Syahdan,wakil ketua komisi 2 Aria bima justru kontra dengan isu tersebut,pihaknya menilai hal tersebut kurang tepat dan justru mendorong peningkatan kualitas dalam lembaga tersebut. "Saya kok melihat bobot dari banyak tugas yang ada buat KPU pusat, KPU provinsi, dan KPU kota/kabupaten, kurang tepat kalau KPU ini di-badan-ad hoc-kan. Lebih bagus ditingkatkan tugas-tugasnya. Pemberdayaan, penyadaran terhadap kesadaran peran atau tingkat kompetensi pemilih," kata Aria di rumah pemenangan Pramono dan Rano Karno.
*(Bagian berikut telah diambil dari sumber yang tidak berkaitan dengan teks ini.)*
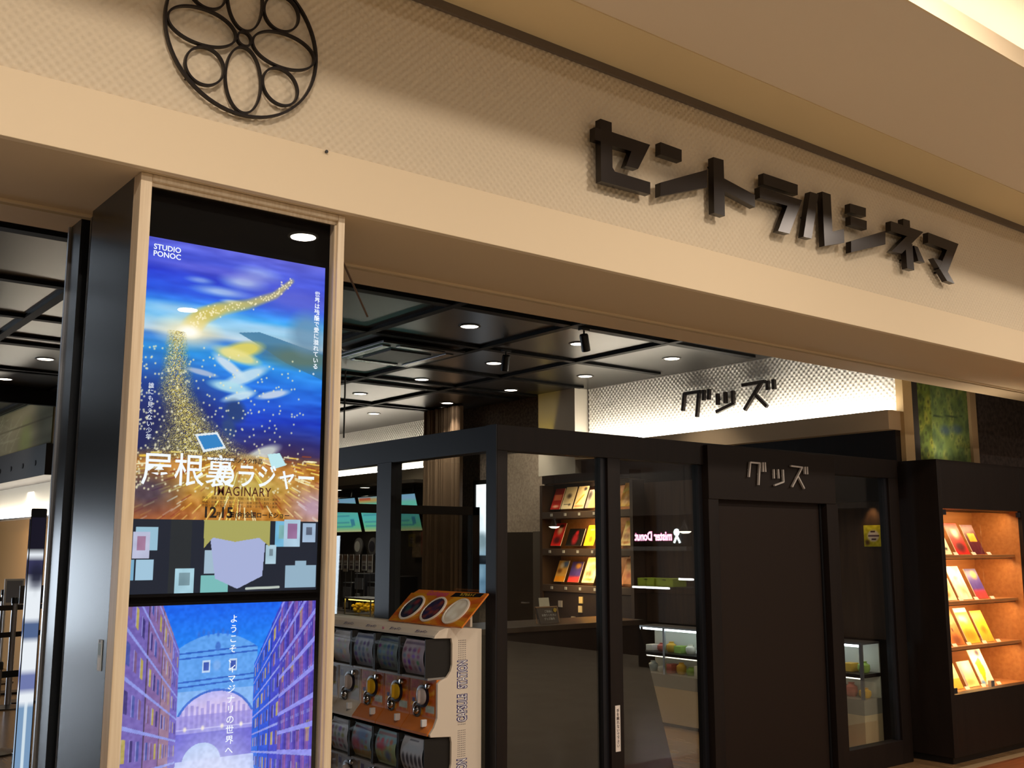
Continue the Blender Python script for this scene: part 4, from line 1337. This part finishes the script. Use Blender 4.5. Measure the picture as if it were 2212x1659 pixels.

Hal ini tentu melahirkan sisi pro dan kontra di dalamnya,kalangan pejabat parlemen menilai hal ini selayaknya di lakukan untuk efisiensi anggaran,namun banyak dari akademisi yang berpendapat bahwa hal tersebut justru destruktif,dengan alasan khawatir akan intervensi eksternal dan menurunnya pendidikan politik konstituen,karena di luar waktu penyelenggaraan seharusnya peran lembaga-lembaga tersebut di optimalkan pada pendidikan dan pemberdayaan pemilih dan peningkatan partisipasi warga negara terhadap politik,justru memang perannya di luar penyelenggara yang harus menjadi evaluasi.perihal ini harus menjadi follow up dari apa yang menjadi buah pikiran Tan malaka mengenai kodrat negaif dan kodrat posistif, setidaknya warga negara harus mendapat penolak kebodohan (dalam konteks politik) di samping hak memilih yang di miliki.